本年度は、最終日に予定していた自由時間がなくなったため、日中のバンコク市街を散策する機会を得なかった。ホテルの自室がある23階から眺めると、昨年度、報告した「グローバル化」による「地域性・文化の消失」を象徴する現代的な高層ビルがさらに増え、その合間を縫うようにBTS(スカイトレイン)が走っていた。その一方で、ホテル周辺の路地に所狭しと密集する屋台や小店舗は変わらず、送迎の車窓から見える、現代の消費社会を代表するかのような高級ホテル、有名ブランド店、レストラン、それらを擁した巨大なモ-ルやアウトレットと対照的で、むしろ後者に空虚さを感じた。後日のベ-シック演習で、学生から「高層ビルやBTSは一見、発展しているようだったが、実際は表面的で、東京の都心ほど便利ではないように感じた」という意見があった。
最終日の10月6日(土)は7:30にホテルをチェックアウトし、フォン氏のガイドで初日に滞在予定だったPattayaに向かい、9:50に到着した。観光バスを降り、モ-ター2基を装備したボートで、リゾート海岸に向かった。土地は富豪の所有で、店舗はすべて借地だそうである。
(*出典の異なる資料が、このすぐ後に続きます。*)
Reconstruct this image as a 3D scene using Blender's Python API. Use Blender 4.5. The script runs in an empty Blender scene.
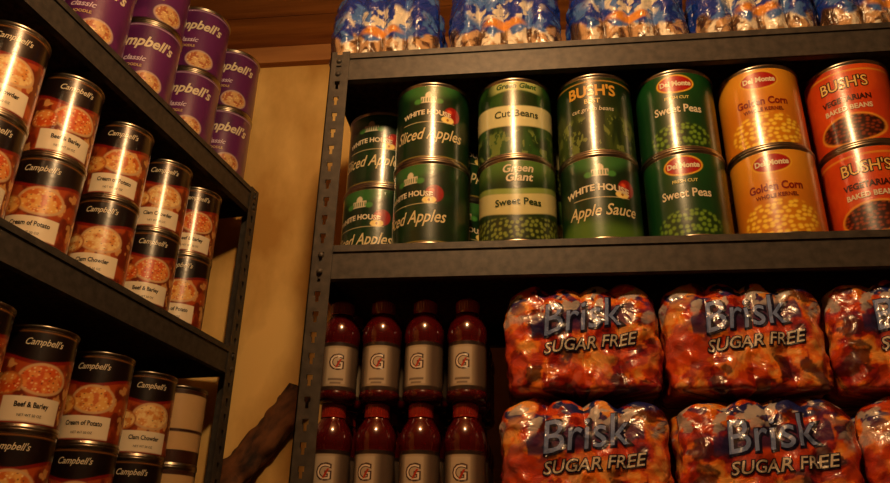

途中、弱いスコールが降ったが、概ね、晴れており、インド人、ロシア人、中国人を多く含む海水浴客でかなりの混雑ぶりであった。ジェットスキー、パラセイリング、バナナボートも見られたが、リゾート地というよりも、昔の海水浴場を思い起こさせるようなレトロな風景であった。
ランチの後、少々、時間を持て余した感はあったが、15:30観光バスでPattayaを後にした。途中、アメリカ系のファーストフード店が立ち並ぶインターチェンジで1時間の休憩を取り、夕食も済ませた。19:00 Suvarnabhumi International Airportに到着、出国カードやeチケット控えを紛失した学生がいたものの問題はなく、ガイドのフォン氏の見送りを受け、22:45発のTG682便搭乗までは自由行動とした。
10月7日(日) 6:55羽田空港に無事到着、自由解散した。